3. A system for controlling a carburetor of an engine provided with a supecharger having a compressor, comprising:

an intake pipe at an end thereof connected to said compressor;

a chamber communicated with the other end of said intake pipe;

said carburetor includes means comprising a float chamber for supplying fuel to said carburetor;

passage means comprising a first passage communicating with said first-mentioned chamber and a second passage communicating with said float chamber;

an intake passage for communicating said intake pipe with said carburetor via said first-mentioned chamber;

said carburetor includes a vent pipe communicating said float chamber with said intake passage;

a changeover valve provided between said first and second passages;

said changeover valve comprising a diaphragm, a vacuum operated chamber defined by said diaphragm, a third passage communicating said vacuum operated chamber with said intake passage at a downstream side of said carburetor, a first opening communicating said second passage with said first passage so as to communicate said float chamber with said intake pipe via said first-mentioned chamber, and a second opening adapted for communicating said second passage with the atmosphere, a valve body operatively connected to said diaphragm cooperating with said first and second openings respectively; and

said vacuum operated chamber and said third passage being such that said valve body closes said first opening and opens said second opening under light load conditions of the engine to communicate said float chamber with the atmosphere.

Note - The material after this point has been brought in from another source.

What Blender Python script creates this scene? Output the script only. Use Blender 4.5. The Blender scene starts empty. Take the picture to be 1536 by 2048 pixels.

4. The system according to claim 3 wherein

said carburetor further comprises a throttle valve closeably mounted in said intake passage,

said third passage communicates with the intake passage at a position adjacent to the downstream side of said throttle valve when the latter is substantially closed.

5. The system according to claim 3 wherein

said first-mentioned chamber is between said intake pipe and said intake passage for diminishing the pulsation of intake air.